━━━━━ Supplied material
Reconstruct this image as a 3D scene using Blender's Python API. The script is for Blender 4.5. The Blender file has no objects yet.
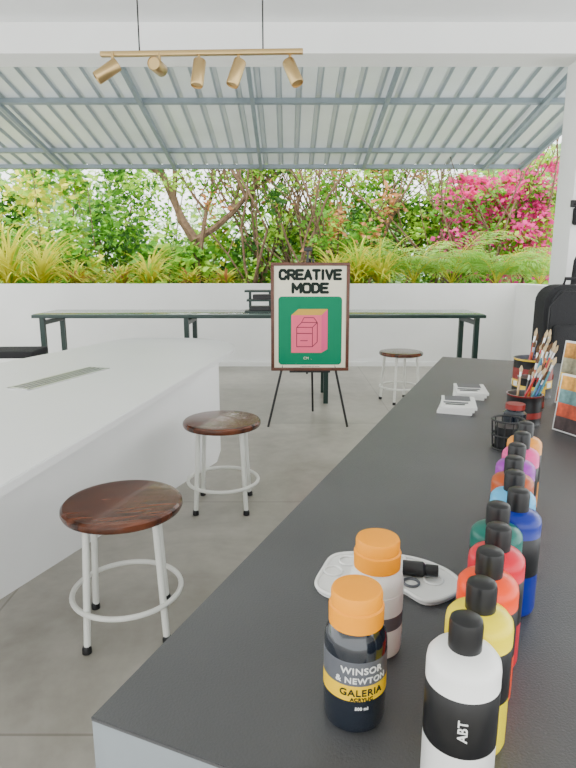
import bpy, bmesh, math, random
from mathutils import Vector, Matrix
import mathutils
random.seed(7)
R=random.uniform
SC=bpy.context.scene
COL=SC.collection

# ---------------------------------------------------------------- materials
def mat(name,col,rough=.5,metal=0.,var=0.,vscale=4.,bump=0.,bscale=60.,trans=0.,coat=0.,spec=.5):
    m=bpy.data.materials.new(name);m.use_nodes=True
    nt=m.node_tree;N=nt.nodes;L=nt.links
    b=N["Principled BSDF"];out=N["Material Output"]
    b.inputs["Base Color"].default_value=(*col,1);b.inputs["Roughness"].default_value=rough
    b.inputs["Metallic"].default_value=metal;b.inputs["Coat Weight"].default_value=coat
    b.inputs["Specular IOR Level"].default_value=spec
    tc=N.new("ShaderNodeTexCoord")
    src=None
    if var>0:
        n=N.new("ShaderNodeTexNoise");n.inputs["Scale"].default_value=vscale;n.inputs["Detail"].default_value=6
        L.new(tc.outputs["Object"],n.inputs["Vector"])
        r=N.new("ShaderNodeValToRGB")
        r.color_ramp.elements[0].position=.3;r.color_ramp.elements[1].position=.7
        r.color_ramp.elements[0].color=(*[max(0,c*(1-var)) for c in col],1)
        r.color_ramp.elements[1].color=(*[min(1,c*(1+var)) for c in col],1)
        L.new(n.outputs["Fac"],r.inputs["Fac"]);src=r.outputs["Color"]
        L.new(src,b.inputs["Base Color"])
    if bump>0:
        n2=N.new("ShaderNodeTexNoise");n2.inputs["Scale"].default_value=bscale;n2.inputs["Detail"].default_value=4
        L.new(tc.outputs["Object"],n2.inputs["Vector"])
        bp=N.new("ShaderNodeBump");bp.inputs["Strength"].default_value=bump;bp.inputs["Distance"].default_value=.01
        L.new(n2.outputs["Fac"],bp.inputs["Height"]);L.new(bp.outputs["Normal"],b.inputs["Normal"])
    if trans>0:
        t=N.new("ShaderNodeBsdfTranslucent");t.inputs["Color"].default_value=(*col,1)
        if src:L.new(src,t.inputs["Color"])
        mx=N.new("ShaderNodeMixShader");mx.inputs[0].default_value=trans
        L.new(b.outputs[0],mx.inputs[1]);L.new(t.outputs[0],mx.inputs[2]);L.new(mx.outputs[0],out.inputs["Surface"])
    return m

M={}
M['wall']=mat("white_plaster",(.87,.87,.85),.8,var=.04,vscale=1.5,bump=.1,bscale=30)
M['ceil']=mat("ceiling_paint",(.84,.85,.85),.85,var=.02)
M['whitetop']=mat("white_laminate",(.80,.80,.80),.38,var=.015,vscale=2,bump=.04,bscale=200)
M['whitebase']=mat("white_panel",(.88,.88,.88),.6,var=.02)
M['counter']=mat("charcoal_laminate",(.070,.071,.075),.40,var=.10,vscale=5,bump=.15,bscale=300)
M['counterside']=mat("grey_panel",(.24,.27,.29),.55,var=.10,vscale=6)
M['black']=mat("black_metal",(.012,.012,.013),.4)
M['blackp']=mat("black_plastic",(.010,.010,.011),.35,spec=.4)
M['fabric']=mat("black_fabric",(.014,.014,.016),.85,bump=.5,bscale=150)
M['green_metal']=mat("dark_green_metal",(.007,.028,.021),.4)
M['stoolw']=mat("white_powdercoat",(.82,.82,.77),.4)
M['brass']=mat("brushed_brass",(.50,.35,.16),.34,metal=.9)
M['cable']=mat("black_cable",(.01,.01,.01),.6)
M['frame']=mat("brown_wood_frame",(.10,.030,.014),.4,var=.3,vscale=12)
M['paper']=mat("cream_paper",(.80,.76,.60),.7,spec=.2)
M['ink']=mat("dark_green_ink",(.012,.020,.016),.7,spec=.2)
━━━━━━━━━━
### [Problem]
In the data above, tally the lines holding "scene" and answer with the figure only.

### [Response to the exercise]
2